**Source excerpt:**

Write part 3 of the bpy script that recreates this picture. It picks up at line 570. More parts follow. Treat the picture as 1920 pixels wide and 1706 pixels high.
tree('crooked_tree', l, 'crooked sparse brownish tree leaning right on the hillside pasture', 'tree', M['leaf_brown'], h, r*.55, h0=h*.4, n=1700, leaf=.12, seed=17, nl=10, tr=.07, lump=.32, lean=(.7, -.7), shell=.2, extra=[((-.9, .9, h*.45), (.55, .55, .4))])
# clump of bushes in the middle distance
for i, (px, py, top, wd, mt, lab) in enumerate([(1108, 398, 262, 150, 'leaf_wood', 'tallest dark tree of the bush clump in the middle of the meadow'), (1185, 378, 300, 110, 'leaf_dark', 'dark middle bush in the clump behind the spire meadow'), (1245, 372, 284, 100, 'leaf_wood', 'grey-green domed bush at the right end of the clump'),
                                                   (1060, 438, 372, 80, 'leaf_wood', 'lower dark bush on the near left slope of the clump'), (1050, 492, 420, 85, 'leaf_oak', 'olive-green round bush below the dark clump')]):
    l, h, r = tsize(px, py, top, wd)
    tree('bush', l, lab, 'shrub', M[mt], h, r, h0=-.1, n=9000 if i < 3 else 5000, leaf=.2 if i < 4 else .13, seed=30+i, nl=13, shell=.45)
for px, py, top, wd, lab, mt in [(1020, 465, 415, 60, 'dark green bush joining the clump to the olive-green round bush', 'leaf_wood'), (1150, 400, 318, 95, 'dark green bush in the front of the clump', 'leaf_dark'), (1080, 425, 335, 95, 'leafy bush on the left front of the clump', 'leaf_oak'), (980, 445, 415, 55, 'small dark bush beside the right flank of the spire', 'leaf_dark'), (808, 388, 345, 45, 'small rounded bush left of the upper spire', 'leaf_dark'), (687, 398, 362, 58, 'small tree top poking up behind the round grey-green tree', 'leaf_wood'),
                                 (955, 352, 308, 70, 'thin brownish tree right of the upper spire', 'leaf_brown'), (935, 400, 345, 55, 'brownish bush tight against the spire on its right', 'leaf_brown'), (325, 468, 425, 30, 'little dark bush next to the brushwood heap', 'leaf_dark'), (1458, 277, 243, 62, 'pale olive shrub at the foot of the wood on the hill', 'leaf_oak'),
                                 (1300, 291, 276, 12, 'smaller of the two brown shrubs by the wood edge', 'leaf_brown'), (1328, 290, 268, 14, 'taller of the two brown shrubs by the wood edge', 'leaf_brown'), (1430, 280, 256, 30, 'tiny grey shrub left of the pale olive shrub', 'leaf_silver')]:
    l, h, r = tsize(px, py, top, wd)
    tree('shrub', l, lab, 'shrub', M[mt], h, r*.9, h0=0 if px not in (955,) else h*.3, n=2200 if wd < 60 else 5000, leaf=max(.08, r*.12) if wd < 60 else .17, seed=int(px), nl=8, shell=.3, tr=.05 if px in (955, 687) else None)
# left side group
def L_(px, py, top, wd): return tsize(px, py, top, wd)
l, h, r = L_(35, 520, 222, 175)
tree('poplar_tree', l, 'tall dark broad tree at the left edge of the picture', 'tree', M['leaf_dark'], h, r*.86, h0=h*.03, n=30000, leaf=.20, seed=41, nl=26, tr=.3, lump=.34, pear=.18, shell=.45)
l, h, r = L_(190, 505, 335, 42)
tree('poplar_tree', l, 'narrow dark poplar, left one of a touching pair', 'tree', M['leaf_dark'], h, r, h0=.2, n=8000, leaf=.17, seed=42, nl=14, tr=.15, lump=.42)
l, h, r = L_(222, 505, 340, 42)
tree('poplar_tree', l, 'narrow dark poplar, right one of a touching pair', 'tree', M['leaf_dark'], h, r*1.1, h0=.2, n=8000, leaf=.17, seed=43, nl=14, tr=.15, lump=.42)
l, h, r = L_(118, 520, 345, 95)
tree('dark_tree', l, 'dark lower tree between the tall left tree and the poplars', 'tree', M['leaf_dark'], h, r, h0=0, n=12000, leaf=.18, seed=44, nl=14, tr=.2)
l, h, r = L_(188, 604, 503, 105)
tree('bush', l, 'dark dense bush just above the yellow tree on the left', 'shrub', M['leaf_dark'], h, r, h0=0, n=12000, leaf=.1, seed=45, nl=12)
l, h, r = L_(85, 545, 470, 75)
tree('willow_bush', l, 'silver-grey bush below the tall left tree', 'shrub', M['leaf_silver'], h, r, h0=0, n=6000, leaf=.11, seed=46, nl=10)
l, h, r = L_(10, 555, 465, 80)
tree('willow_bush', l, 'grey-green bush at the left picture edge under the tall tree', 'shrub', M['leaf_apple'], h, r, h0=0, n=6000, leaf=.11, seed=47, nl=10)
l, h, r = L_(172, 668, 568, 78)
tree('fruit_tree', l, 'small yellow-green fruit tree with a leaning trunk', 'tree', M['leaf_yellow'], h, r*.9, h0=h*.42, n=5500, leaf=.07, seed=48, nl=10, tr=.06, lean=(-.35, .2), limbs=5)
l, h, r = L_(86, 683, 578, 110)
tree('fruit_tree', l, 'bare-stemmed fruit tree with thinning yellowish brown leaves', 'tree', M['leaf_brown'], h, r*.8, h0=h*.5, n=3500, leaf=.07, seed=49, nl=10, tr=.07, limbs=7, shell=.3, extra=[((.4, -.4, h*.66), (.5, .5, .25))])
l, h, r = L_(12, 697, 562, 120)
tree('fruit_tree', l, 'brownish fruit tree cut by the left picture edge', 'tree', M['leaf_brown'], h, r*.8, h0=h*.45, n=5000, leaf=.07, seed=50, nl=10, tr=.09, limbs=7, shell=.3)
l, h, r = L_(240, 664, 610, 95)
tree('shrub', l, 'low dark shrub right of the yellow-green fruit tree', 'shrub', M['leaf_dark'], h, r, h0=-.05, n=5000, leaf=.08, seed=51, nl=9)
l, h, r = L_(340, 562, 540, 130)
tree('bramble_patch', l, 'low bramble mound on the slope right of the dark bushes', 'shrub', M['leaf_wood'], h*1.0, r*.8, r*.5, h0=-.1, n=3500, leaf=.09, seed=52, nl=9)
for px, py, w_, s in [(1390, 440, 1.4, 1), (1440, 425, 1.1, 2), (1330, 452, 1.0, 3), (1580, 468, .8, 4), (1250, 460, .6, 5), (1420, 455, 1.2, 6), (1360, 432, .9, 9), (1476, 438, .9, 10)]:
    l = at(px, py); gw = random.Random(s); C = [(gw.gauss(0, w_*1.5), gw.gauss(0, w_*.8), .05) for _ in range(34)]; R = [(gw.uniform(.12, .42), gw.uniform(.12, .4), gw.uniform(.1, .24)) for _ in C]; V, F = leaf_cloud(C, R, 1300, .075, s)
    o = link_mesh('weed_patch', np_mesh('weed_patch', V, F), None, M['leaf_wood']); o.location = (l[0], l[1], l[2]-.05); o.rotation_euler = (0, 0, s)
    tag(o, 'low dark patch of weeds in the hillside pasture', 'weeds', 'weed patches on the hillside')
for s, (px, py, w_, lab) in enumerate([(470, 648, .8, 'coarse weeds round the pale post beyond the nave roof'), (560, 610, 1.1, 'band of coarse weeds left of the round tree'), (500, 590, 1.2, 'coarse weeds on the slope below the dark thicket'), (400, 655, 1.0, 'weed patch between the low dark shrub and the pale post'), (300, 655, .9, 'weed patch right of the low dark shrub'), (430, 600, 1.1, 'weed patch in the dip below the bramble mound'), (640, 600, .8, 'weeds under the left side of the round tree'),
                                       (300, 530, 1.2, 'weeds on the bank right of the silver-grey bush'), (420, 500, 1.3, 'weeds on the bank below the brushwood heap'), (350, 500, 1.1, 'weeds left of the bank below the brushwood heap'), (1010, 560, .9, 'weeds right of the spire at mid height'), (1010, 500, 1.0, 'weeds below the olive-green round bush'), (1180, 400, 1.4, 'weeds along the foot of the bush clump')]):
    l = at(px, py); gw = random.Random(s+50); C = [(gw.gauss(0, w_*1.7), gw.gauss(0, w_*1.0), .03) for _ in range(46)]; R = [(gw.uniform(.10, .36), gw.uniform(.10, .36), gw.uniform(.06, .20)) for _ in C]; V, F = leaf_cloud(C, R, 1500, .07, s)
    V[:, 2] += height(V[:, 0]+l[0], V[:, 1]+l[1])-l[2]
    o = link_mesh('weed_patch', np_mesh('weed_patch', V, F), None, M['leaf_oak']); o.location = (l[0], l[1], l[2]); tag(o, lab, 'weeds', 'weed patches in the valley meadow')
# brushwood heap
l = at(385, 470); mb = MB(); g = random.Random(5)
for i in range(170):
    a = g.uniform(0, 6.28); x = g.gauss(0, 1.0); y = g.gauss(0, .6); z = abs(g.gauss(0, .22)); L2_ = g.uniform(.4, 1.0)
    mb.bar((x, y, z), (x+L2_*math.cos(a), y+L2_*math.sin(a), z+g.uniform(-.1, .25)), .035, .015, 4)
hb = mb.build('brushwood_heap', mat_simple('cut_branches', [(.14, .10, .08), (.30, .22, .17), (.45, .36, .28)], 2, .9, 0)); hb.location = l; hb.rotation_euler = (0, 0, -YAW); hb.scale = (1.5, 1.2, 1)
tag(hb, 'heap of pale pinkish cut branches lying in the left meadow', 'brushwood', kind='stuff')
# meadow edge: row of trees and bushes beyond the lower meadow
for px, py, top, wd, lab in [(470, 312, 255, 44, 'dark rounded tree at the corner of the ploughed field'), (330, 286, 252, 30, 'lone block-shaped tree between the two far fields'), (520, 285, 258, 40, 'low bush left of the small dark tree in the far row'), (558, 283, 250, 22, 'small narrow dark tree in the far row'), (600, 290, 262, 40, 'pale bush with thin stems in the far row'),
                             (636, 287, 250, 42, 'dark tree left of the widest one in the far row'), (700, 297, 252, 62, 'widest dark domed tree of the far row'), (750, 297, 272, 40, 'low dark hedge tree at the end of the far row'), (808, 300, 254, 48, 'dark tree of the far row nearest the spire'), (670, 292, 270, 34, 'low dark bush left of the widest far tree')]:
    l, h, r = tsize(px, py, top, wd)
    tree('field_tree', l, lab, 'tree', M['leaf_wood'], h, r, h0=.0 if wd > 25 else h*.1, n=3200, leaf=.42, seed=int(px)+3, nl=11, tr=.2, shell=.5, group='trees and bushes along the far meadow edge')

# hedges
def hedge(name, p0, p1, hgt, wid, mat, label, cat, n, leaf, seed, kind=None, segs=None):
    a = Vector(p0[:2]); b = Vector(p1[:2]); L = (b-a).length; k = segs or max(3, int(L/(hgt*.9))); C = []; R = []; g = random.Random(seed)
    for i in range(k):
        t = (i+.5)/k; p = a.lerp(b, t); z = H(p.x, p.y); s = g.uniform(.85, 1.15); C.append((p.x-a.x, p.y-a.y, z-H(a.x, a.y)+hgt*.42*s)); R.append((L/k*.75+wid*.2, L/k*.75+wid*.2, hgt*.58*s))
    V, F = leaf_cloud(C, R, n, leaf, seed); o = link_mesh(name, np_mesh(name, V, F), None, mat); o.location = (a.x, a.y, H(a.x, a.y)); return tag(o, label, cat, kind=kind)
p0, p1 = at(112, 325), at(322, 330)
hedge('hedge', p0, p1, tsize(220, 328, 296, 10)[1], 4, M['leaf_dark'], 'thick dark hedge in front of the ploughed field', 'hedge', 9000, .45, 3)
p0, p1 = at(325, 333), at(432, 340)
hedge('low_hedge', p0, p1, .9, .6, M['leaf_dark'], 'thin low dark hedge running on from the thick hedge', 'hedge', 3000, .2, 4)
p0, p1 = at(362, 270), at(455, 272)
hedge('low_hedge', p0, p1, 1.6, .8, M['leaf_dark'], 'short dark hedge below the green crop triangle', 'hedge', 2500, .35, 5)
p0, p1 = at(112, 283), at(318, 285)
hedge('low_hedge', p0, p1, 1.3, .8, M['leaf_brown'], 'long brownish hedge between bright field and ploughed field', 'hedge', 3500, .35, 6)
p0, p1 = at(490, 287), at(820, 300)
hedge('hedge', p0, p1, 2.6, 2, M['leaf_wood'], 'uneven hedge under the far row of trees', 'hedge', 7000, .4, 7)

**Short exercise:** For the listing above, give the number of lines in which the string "picture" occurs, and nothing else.

**Response:** 4